All the good people are in heaven with eternal bliss awaiting them, the condemned already damned to hell, but just as the final judgment ends you find out that you have been selected as the next contestant on the Price is Life. You are escorted by two angels to an enormous phallic throne, given absolute power, and are told that you must now make an offering to God's creator, God. Jesus explains that it will balance the universe, stop time, or some shit like that, and basically you just have to sacrifice either God or Jesus before your afterlife of paradise. Who do you choose? Why?
Who cares about the sacrifice? I've got absolute power now, so it's party time on the phallic throne!

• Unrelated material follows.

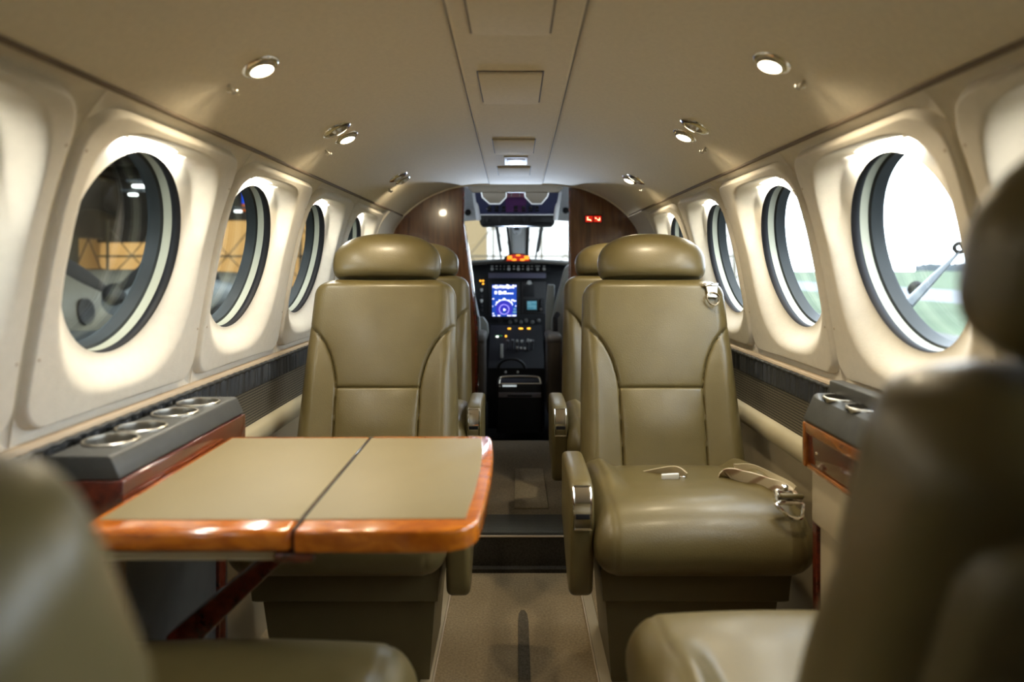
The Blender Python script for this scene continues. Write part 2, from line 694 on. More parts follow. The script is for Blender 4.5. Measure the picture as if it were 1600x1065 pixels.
for sx, W in ((-1, WL), (1, WR)):
    for k in (1, 2, 3, 4, 5):
        for (y, v) in ((BOUNDS[k] + .022, .15), (BOUNDS[k + 1] - .022, .15), (BOUNDS[k] + .022, -.15), (BOUNDS[k + 1] - .022, -.15)):
            p, tg, n = wall_pt(SCN - v)
            q = p - n * .0082
            bm = BM()
            lathe(bm, [(0, .0008), (.0022, .0006), (.003, -.001)], (sx * q.x, y, H + q.y), (-sx * n.x, 0, -n.y), 12)
            obj('panel_screw', bm, rimtan, W)
nwin = 0
for sx in (-1, 1):
    nrm = Vector((sx * ncen.x, 0, ncen.y))
    for k, yc in enumerate(WINS):
        nwin += 1
        c = win_plane(0, 0, 0, yc, sx)
        bm = BM()
        lathe(bm, [(RW + .003, .006), (RW + .0035, .014), (RW + .003, .036), (RW + .010, .036), (RW + .010, .006)], c, nrm, 96, closed=True)
        w = struct(f'window_{nwin}', bm, cream)
        bm = BM()
        prof = [(RW + .0070 + .0078 * math.cos(a), .011 + .0105 * math.sin(a)) for a in [2 * pi * i / 10 for i in range(10)]]
        lathe(bm, prof, c, nrm, 96, closed=True)
        obj('gasket', bm, black, w)
        bm = BM()
        lathe(bm, [(RW + .004, .036), (RW - .001, .040), (RW - .003, .064), (RW + .010, .064), (RW + .010, .036)], c, nrm, 96, closed=True)
        obj('pane_seat', bm, darkring, w)
        bm = BM()
        lathe(bm, [(0, .058), (RW, .058), (RW, .061), (0, .061)], c, nrm, 64)
        obj('pane', bm, winglass if sx < 0 else winglassR, w)
        # small lamp tucked under the lip above the window
        bm = BM()
        a = win_plane(0, RW + .018, -.006, yc, sx)
        box(bm, a, (.006, .36, .005), .002)
        obj('lip_lamp', bm, stripm, w)
        ld = bpy.data.lights.new('window_wash', 'AREA')
        ld.shape = 'RECTANGLE'
        ld.size = .37
        ld.size_y = .012
        ld.energy = 1.9 if k > 0 else .4
        ld.color = (1, .97, .85)
        lo = link(bpy.data.objects.new('window_wash', ld))
        lo.location = win_plane(0, RW + .012, -.006, yc, sx)
        dn = (win_plane(0, -.20, .012, yc, sx) - lo.location).normalized()
        lo.rotation_euler = (-dn).to_track_quat('Z', 'X').to_euler()
        R3 = frame_from(-dn, (1, 0, 0))
        # x axis along the cabin
        zz = -dn
        xx = Vector((0, 1, 0))
        yy = zz.cross(xx).normalized()
        lo.rotation_euler = Matrix((xx, yy, zz)).transposed().to_euler()

# headliner
bm = BM()
prof = [Vector((-p.x, p.y)) for p in CEIL[::-1]] + CEIL[1:]
ysl = [YB + (YF - YB) * i / 10 for i in range(11)]
loft(bm, [[(p.x, y, H + p.y) for p in prof] for y in ysl], cap=False, closed=False)
struct('ceiling', bm, headliner, angle=60)


def strip_hw(y):
    return .107 + (y - 1.07) * .0092


bm = BM()
loops = []
for y in [YB, 0, 1, 2, 3.40]:
    w = strip_hw(y)
    zt = H + .3995
    loops.append([(-w, y, zt), (-w, y, zt - .004), (-w + .005, y, zt - .0065), (w - .005, y, zt - .0065), (w, y, zt - .004), (w, y, zt)])
loft(bm, loops)
t1 = struct('trim_1', bm, striphead, angle=20)
for sx in (-1, 1):
    bm = BM()
    tube(bm, [(sx * (strip_hw(YB) + .001), YB, H + .3975), (sx * (strip_hw(3.4) + .001), 3.4, H + .3975)], .0022, 6)
    obj('edge_gap', bm, groovem, t1)
for i, sx in enumerate((-1, 1)):
    bm = BM()
    for y in (YB, YF):
        pass
    tube(bm, [(sx * .5525, YB, H + .2435), (sx * .5525, YF, H + .2435)], .0045, 10)
    struct(f'trim_{2 + i}', bm, pm('seam_brown', (.16, .12, .08), .8) if i == 0 else MATS['seam_brown'])

# ceiling hatches
zt = H + .3995 - .0065
for (px0, px1, py0, py1, lab) in (
        (730, 868, -60, 45, 'widest padded ceiling cover, nearest the top edge of the cabin view'),
        (750, 850, 105, 155, 'square padded ceiling cover between the two nearest lit reading lamps'),
        (772, 838, 213, 236, 'thin oblong ceiling cover just aft of the small framed ceiling plate'),
        (778, 832, 257, 271, 'small oblong ceiling cover closest to the cockpit opening')):
    ya, yb = .40 * F / (CY - py0), .40 * F / (CY - py1)
    ym = (ya + yb) / 2
    w = (px1 - px0) / F * (.40 * F / (CY - (py0 + py1) / 2))
    w = .137 if w > .12 else w
    xm = ((px0 + px1) / 2 - 808) / F * ym
    t = thing('ceiling_cover', lab, 'ceiling panel', (xm, ym, zt), 'oxygen mask covers along the ceiling strip')
    bm = BM()
    box(bm, (xm, ym, zt - .0003), (w, yb - ya, .0012))
    obj('gasket', bm, groovem, t)
    bm = BM()
    box(bm, (xm, ym, zt - .003), (w - .007, yb - ya - .009, .006), .0018)
    obj('cover', bm, striphead, t)
ya, yb = .40 * F / (CY - 241), .40 * F / (CY - 253)
t = thing('ceiling_plate', 'pinkish framed plate between two oblong ceiling covers', 'ceiling plate', (0, (ya + yb) / 2, zt))
bm = BM()
box(bm, (0, (ya + yb) / 2, zt - .002), (.086, yb - ya, .004), .0015)
obj('frame', bm, whitep, t)
bm = BM()
box(bm, (0, (ya + yb) / 2, zt - .0045), (.066, (yb - ya) * .62, .003), .001)
obj('insert', bm, pm('pinkish_plate', (.42, .33, .30), .5), t)

# ------------------------------------------------------------------ lower side walls
for sx, W in ((-1, WL), (1, WR)):
    X = lambda v: sx * v
    bm = BM()
    tube(bm, [(X(.684), YB, H - .256), (X(.684), YF, H - .256)], .009, 10)
    o = obj('sill_rail', bm, rimtan, W)
    bm = BM()
    rows = []
    ny = 900
    ph = [random.random() * 6 for _ in range(6)]
    for i in range(ny + 1):
        y = .2 + 3.2 * i / ny
        amp = .0032 * math.sin(y * 330 + 2.5 * math.sin(y * 23 + ph[0]) + ph[1]) + .002 * math.sin(y * 190 + 2 * math.sin(y * 31 + ph[2])) + .0012 * math.sin(y * 611 + ph[3])
        rows.append([(X(.676 + (amp if 0 < j < 7 else amp * .6)), y, H - .262 - .052 * j / 7 + (.0018 * math.sin(y * 300 + ph[4]) if j == 0 else 0)) for j in range(8)])
    loft(bm, rows, cap=False, closed=False)
    tube(bm, [(X(.676), .2 + 3.2 * i / 300, H - .262 + .0015 * math.sin(i * 1.9)) for i in range(301)], .0045, 8)
    obj('ruched_pocket', bm, pocketm, W, angle=80)
    bm = BM()
    loft(bm, [[(X(.679), y, H - .310), (X(.6815), y, H - .36), (X(.683), y, H - .42)] for y in (YB, YF)], cap=False, closed=False)
    obj('mesh_band', bm, meshm, W)
    bm = BM()
    pr = catmull([(.690, -.408), (.676, -.410), (.664, -.419), (.659, -.436), (.662, -.454), (.672, -.464), (.690, -.467)], 5)
    loft(bm, [[(X(p.x), y, H + p.y) for p in pr] for y in (YB, YF)])
    obj('side_ledge', bm, ledgem, W)
    bm = BM()
    loft(bm, [[(X(.684), y, H - .46), (X(.684), y, H - .72), (X(.672), y, H - .86), (X(.66), y, 0.)] for y in (YB, YF)], cap=False, closed=False)
    obj('lower_panel', bm, sidem, W)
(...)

When you say "sacrifice", did you mean: - laying either god or Jesus on a pedestal, and slicing their heart from their chest with a big knife, and dancing around with it while making weird noises? - Ejecting them from heaven for the greater good?
Jesus is more down wit da kids and seems as though he has more street smarts. Who do you think would be better at NHL on the playstation, God or Jesus? With a beard like that and his long flowing robes, Jesus obviously enjoys some green now and then. I pick God.
I agree. As proven by the bible, Jesus was too much of a pacifist, and wouldn't have been an agressive enough player. God on the other hand has been smiting and cursing people left and right throughout history. God would kick lots of butt......and probably hog the controller.